Task requirements:
Repeat the material verbatim and drop the pictures.

Extracted records:
□ □ □ □ □ □ □
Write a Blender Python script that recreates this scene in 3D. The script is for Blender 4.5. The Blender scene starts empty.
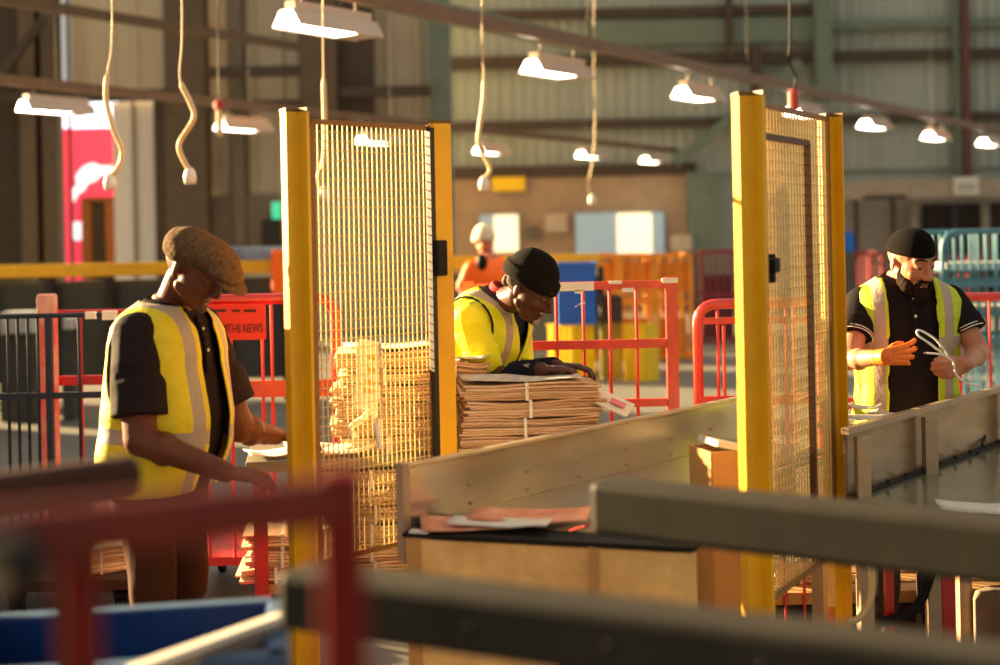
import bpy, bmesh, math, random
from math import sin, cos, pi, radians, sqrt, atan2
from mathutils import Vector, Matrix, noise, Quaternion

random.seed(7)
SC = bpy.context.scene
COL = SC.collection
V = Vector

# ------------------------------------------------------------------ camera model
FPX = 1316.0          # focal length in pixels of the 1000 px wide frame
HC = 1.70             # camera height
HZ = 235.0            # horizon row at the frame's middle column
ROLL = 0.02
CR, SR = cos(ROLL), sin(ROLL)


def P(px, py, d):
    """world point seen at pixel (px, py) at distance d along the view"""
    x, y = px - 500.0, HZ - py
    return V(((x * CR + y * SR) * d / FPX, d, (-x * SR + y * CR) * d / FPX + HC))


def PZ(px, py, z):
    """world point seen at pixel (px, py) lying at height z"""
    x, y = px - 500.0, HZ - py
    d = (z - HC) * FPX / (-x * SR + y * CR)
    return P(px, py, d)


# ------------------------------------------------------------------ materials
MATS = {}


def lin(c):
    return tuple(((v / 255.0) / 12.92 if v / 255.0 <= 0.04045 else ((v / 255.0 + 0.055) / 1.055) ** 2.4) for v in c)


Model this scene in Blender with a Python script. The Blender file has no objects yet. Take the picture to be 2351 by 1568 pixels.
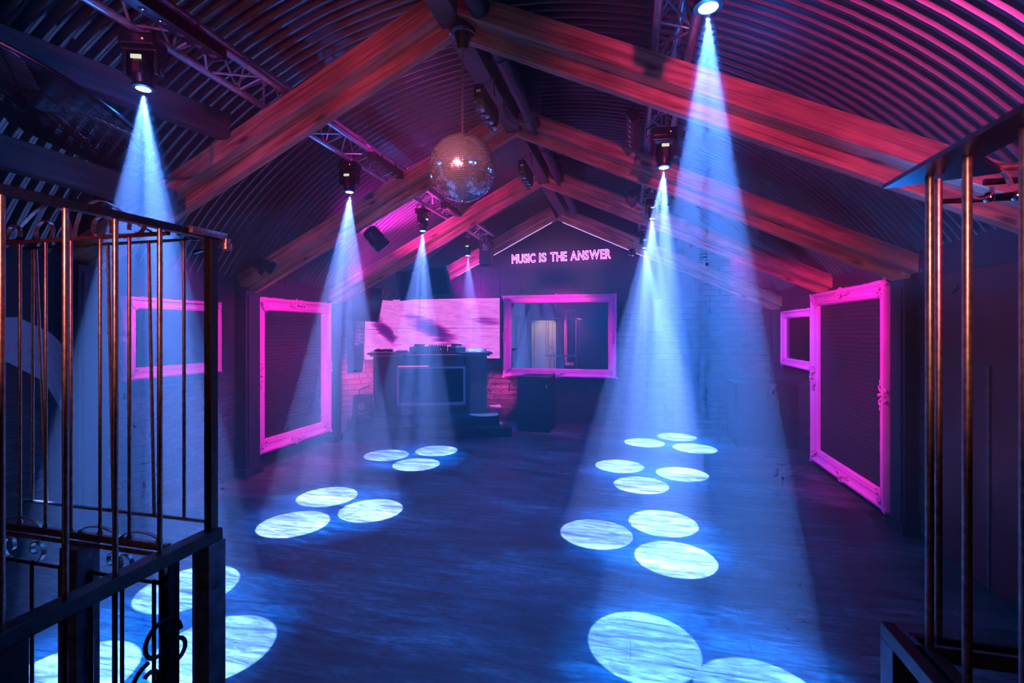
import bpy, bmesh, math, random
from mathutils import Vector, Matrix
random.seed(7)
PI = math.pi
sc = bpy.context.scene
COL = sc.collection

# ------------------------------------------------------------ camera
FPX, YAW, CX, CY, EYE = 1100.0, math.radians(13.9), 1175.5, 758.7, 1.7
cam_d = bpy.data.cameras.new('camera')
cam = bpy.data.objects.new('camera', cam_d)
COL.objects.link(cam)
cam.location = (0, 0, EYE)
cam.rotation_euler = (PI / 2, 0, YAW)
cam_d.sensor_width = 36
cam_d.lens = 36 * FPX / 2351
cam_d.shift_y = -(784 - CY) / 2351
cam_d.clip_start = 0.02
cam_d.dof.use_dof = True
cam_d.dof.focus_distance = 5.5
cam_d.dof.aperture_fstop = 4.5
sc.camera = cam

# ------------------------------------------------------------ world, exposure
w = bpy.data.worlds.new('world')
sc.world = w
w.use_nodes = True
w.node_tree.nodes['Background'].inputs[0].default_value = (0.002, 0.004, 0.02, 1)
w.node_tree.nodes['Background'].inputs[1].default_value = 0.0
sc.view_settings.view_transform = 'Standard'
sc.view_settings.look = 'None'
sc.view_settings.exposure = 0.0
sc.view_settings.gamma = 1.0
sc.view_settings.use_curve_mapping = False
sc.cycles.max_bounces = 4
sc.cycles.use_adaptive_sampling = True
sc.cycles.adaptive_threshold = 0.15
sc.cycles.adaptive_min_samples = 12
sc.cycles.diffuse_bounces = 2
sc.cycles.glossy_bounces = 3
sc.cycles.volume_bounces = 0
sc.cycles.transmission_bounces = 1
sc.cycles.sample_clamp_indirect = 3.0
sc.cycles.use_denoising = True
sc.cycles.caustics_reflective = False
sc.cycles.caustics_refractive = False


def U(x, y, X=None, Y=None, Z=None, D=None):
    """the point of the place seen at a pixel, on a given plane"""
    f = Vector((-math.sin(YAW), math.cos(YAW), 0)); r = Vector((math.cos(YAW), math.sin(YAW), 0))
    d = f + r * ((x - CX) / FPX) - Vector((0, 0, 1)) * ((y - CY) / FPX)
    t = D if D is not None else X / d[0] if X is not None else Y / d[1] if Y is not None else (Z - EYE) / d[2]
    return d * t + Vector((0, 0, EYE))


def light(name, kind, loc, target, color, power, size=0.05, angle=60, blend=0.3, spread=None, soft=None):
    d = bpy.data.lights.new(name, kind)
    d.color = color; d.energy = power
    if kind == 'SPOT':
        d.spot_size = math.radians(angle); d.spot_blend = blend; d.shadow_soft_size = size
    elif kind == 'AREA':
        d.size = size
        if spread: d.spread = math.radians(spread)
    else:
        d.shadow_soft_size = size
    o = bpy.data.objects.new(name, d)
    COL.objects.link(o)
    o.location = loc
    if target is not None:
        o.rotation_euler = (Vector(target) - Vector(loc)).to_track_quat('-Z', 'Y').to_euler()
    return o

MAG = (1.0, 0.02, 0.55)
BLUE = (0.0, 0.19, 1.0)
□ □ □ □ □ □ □
The reply:
Write a Blender Python script that recreates this scene in 3D. The script is for Blender 4.5. The Blender scene starts empty.
import bpy, bmesh, math, random
from math import sin, cos, pi, radians, sqrt, atan2
from mathutils import Vector, Matrix, noise, Quaternion

random.seed(7)
SC = bpy.context.scene
COL = SC.collection
V = Vector

# ------------------------------------------------------------------ camera model
FPX = 1316.0          # focal length in pixels of the 1000 px wide frame
HC = 1.70             # camera height
HZ = 235.0            # horizon row at the frame's middle column
ROLL = 0.02
CR, SR = cos(ROLL), sin(ROLL)


def P(px, py, d):
    """world point seen at pixel (px, py) at distance d along the view"""
    x, y = px - 500.0, HZ - py
    return V(((x * CR + y * SR) * d / FPX, d, (-x * SR + y * CR) * d / FPX + HC))


def PZ(px, py, z):
    """world point seen at pixel (px, py) lying at height z"""
    x, y = px - 500.0, HZ - py
    d = (z - HC) * FPX / (-x * SR + y * CR)
    return P(px, py, d)


# ------------------------------------------------------------------ materials
MATS = {}


def lin(c):
    return tuple(((v / 255.0) / 12.92 if v / 255.0 <= 0.04045 else ((v / 255.0 + 0.055) / 1.055) ** 2.4) for v in c)


Model this scene in Blender with a Python script. The Blender file has no objects yet. Take the picture to be 2351 by 1568 pixels.
import bpy, bmesh, math, random
from mathutils import Vector, Matrix
random.seed(7)
PI = math.pi
sc = bpy.context.scene
COL = sc.collection

# ------------------------------------------------------------ camera
FPX, YAW, CX, CY, EYE = 1100.0, math.radians(13.9), 1175.5, 758.7, 1.7
cam_d = bpy.data.cameras.new('camera')
cam = bpy.data.objects.new('camera', cam_d)
COL.objects.link(cam)
cam.location = (0, 0, EYE)
cam.rotation_euler = (PI / 2, 0, YAW)
cam_d.sensor_width = 36
cam_d.lens = 36 * FPX / 2351
cam_d.shift_y = -(784 - CY) / 2351
cam_d.clip_start = 0.02
cam_d.dof.use_dof = True
cam_d.dof.focus_distance = 5.5
cam_d.dof.aperture_fstop = 4.5
sc.camera = cam

# ------------------------------------------------------------ world, exposure
w = bpy.data.worlds.new('world')
sc.world = w
w.use_nodes = True
w.node_tree.nodes['Background'].inputs[0].default_value = (0.002, 0.004, 0.02, 1)
w.node_tree.nodes['Background'].inputs[1].default_value = 0.0
sc.view_settings.view_transform = 'Standard'
sc.view_settings.look = 'None'
sc.view_settings.exposure = 0.0
sc.view_settings.gamma = 1.0
sc.view_settings.use_curve_mapping = False
sc.cycles.max_bounces = 4
sc.cycles.use_adaptive_sampling = True
sc.cycles.adaptive_threshold = 0.15
sc.cycles.adaptive_min_samples = 12
sc.cycles.diffuse_bounces = 2
sc.cycles.glossy_bounces = 3
sc.cycles.volume_bounces = 0
sc.cycles.transmission_bounces = 1
sc.cycles.sample_clamp_indirect = 3.0
sc.cycles.use_denoising = True
sc.cycles.caustics_reflective = False
sc.cycles.caustics_refractive = False


def U(x, y, X=None, Y=None, Z=None, D=None):
    """the point of the place seen at a pixel, on a given plane"""
    f = Vector((-math.sin(YAW), math.cos(YAW), 0)); r = Vector((math.cos(YAW), math.sin(YAW), 0))
    d = f + r * ((x - CX) / FPX) - Vector((0, 0, 1)) * ((y - CY) / FPX)
    t = D if D is not None else X / d[0] if X is not None else Y / d[1] if Y is not None else (Z - EYE) / d[2]
    return d * t + Vector((0, 0, EYE))


def light(name, kind, loc, target, color, power, size=0.05, angle=60, blend=0.3, spread=None, soft=None):
    d = bpy.data.lights.new(name, kind)
    d.color = color; d.energy = power
    if kind == 'SPOT':
        d.spot_size = math.radians(angle); d.spot_blend = blend; d.shadow_soft_size = size
    elif kind == 'AREA':
        d.size = size
        if spread: d.spread = math.radians(spread)
    else:
        d.shadow_soft_size = size
    o = bpy.data.objects.new(name, d)
    COL.objects.link(o)
    o.location = loc
    if target is not None:
        o.rotation_euler = (Vector(target) - Vector(loc)).to_track_quat('-Z', 'Y').to_euler()
    return o

MAG = (1.0, 0.02, 0.55)
BLUE = (0.0, 0.19, 1.0)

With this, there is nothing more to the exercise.